Correction likely to continue

Therefore we feel that the period of correction might still continue for a while, because sometimes the trend feeds itself. But from the simple calculations of raw material and production we believe that the break even level between the two sides is definitely not far away, if it has not been reached already. We would even go so far as to say that cheap raw materials are overvalued at present considering the return that they offer.

We wouldn’t say that prices are ready for a sharp turnaround as the pattern of global consumer product markets would not really permit that at the moment, but, the downward pressure should fade rather quickly now. This is on the condition that the global economy does not derail as due to unforeseeable reasons the supply of raw material could quickly become an issue again when the global production cycle gain speed again in the winter semester. There are indeed still traps on the road. We have given a warning that we could see some trouble from the cash flow situation and we were not too amused by rumours that one of the larger Italian tanning groups can no longer be credit insured and we have also already mentioned the risk situation in China above.

However, under normal conditions, demand should now gradually increase as sellers have been following the market over the past months in a rather risk averse fashion and opted for the traditional policy of ‘position before price’. We have to believe that the export sales and statistics from the USA have never fully considered cancellations or renegotiated contracts which certainly resulted in delivering a wrong picture, but this should also be sorted out finally so the long-term thinkers and established buyers with a decent overview of their production plans for the coming six months can value their position in the market for the rest of 2007.

Splits and skins largely unaltered

The split market remains pretty much the same as it has been for some time: difficult to move product for leather production and a slow but sure rise in interest in collagen and gelatine production. This doesn’t help tanners’ calculations much, because the prices for this kind of material can never compensate for the needs of tanners, but at least the product flow is still guaranteed as long as you produce lime splits. We are very interested to see if more split articles will be seen in Bologna and if fashion is going to allow splits to return into production.

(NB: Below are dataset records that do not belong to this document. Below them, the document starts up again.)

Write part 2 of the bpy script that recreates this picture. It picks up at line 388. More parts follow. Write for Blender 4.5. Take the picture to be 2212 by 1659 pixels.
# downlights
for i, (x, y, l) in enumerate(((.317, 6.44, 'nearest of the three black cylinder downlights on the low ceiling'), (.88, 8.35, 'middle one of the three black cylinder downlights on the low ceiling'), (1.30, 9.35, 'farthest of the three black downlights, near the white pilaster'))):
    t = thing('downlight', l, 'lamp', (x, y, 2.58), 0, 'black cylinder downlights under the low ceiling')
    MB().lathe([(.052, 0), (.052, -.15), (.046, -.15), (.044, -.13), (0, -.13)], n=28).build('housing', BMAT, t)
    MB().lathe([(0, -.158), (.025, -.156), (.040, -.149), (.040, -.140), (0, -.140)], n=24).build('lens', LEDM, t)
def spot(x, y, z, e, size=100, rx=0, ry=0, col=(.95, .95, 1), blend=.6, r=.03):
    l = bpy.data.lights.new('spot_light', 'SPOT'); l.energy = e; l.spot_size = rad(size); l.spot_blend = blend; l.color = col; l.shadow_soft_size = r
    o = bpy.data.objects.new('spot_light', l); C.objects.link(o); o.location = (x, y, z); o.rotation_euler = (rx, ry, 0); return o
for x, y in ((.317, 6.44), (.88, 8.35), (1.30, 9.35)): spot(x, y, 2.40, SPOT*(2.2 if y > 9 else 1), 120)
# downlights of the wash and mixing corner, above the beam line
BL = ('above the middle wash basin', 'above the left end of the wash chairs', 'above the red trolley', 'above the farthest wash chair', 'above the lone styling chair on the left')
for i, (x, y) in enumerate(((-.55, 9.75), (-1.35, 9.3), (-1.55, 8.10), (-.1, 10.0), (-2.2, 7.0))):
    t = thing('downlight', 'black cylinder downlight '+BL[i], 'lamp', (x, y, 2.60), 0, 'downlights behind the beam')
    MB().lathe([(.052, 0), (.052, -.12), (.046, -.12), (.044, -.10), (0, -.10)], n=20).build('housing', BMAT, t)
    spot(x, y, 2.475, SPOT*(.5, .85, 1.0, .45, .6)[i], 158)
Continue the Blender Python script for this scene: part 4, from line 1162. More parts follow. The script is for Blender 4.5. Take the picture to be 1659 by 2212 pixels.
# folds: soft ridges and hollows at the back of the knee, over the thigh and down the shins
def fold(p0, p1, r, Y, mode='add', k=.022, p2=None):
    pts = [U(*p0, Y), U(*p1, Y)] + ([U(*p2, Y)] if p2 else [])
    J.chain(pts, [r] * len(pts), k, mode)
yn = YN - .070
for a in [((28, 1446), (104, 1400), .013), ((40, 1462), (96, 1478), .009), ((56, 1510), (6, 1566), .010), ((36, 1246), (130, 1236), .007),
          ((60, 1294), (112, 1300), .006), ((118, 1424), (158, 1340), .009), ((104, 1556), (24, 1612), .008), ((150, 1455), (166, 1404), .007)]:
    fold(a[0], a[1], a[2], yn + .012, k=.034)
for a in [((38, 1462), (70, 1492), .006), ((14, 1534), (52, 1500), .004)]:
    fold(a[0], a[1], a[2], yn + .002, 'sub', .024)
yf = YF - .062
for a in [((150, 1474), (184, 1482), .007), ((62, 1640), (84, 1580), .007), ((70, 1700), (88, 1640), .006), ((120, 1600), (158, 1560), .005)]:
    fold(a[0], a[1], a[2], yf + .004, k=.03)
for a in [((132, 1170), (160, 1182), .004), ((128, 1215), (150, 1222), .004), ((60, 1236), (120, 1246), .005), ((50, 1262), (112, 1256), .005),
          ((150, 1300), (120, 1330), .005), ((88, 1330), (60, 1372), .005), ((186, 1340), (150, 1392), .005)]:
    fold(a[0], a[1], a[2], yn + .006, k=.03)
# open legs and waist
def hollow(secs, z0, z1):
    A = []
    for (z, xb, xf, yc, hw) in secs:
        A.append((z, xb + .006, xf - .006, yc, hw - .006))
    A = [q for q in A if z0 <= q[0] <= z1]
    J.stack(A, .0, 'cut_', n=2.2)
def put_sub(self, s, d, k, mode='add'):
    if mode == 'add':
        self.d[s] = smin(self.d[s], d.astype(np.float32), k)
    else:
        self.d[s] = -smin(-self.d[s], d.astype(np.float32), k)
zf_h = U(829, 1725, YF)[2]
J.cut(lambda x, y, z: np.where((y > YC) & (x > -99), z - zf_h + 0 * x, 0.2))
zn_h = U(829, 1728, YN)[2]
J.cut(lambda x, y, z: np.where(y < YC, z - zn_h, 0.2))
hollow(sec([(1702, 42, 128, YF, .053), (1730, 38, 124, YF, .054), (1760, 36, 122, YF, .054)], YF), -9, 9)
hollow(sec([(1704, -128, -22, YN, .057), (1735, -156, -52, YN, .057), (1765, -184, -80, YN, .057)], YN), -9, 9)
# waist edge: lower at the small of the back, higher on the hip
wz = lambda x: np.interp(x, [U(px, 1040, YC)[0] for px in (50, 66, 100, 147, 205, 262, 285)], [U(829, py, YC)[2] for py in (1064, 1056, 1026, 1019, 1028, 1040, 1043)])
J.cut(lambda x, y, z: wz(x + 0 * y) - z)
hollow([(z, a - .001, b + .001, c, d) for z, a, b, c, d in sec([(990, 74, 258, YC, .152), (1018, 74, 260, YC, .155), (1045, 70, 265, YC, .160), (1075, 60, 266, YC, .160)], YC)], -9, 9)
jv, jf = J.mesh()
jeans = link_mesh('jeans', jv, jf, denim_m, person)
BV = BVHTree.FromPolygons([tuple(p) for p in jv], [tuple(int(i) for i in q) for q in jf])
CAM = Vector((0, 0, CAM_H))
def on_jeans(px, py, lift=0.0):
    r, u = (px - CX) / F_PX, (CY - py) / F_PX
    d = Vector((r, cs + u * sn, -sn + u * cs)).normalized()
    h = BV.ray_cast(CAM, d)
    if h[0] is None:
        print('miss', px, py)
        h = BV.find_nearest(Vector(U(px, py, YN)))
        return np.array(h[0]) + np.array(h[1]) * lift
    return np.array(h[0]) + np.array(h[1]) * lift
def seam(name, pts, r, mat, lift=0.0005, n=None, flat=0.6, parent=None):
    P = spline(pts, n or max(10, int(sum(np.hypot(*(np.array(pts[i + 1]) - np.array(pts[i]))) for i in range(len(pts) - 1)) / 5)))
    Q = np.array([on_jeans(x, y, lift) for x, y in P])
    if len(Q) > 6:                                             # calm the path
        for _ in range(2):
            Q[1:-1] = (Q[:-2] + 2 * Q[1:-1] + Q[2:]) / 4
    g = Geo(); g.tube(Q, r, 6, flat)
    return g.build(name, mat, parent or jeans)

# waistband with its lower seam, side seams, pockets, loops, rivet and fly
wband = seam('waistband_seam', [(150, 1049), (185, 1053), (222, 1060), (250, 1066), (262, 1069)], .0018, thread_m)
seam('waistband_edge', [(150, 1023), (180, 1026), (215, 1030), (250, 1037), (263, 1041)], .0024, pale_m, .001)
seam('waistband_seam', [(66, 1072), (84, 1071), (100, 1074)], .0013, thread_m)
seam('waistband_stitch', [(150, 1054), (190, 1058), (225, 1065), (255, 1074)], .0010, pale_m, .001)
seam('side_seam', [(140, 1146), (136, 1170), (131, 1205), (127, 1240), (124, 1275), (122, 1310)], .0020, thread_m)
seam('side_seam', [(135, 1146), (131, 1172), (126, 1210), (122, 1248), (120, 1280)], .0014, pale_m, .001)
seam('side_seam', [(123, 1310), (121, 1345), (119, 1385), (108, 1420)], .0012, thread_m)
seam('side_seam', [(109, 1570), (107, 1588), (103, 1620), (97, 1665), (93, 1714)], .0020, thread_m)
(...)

The skin market continues to pretty much reflect the hide market. Whatever carries wool, is over 7 sq. ft. and less than $5 is snapped up the moment it is offered. If it is between $5 and $7 tough negotiations are required and above this it gets pretty difficult. The market is still being influenced by the FMD situation in England and whilst exports to most countries are open again China remains closed and this is causing a bit of trouble. A number of skins which should have gone to China are still circulating and have either been left stranded and/or need to be resold. This has caused prices to drop and is leaving other markets a fair chance to secure good quality skins at pretty reasonable prices. Nappa leather demand remains in good shape and interest in larger skins for shoe and bag leathers too is offering tanners good selling opportunities outside the garment business. Interest in double-face is still not what is should be and demand for European double-face skins was lower than it should have been over the summer.

All eyes on Italy

The coming two weeks will be mainly influenced by the fair in Bologna which is always pretty important for the industry in autumn. Although we are still concerned about the general outlook for the global economy and the current cash problems, it seems that the demand for the next season is still strong enough to maintain the same production levels as seen in the last one. Reduced inventories, the sharp rise in prices for economical hides combined insufficient supply of the same are starting to build a solid base for the rest of the market. It may still be a little premature for the final settlement, but it might be better to deal today with the potential situations of tomorrow.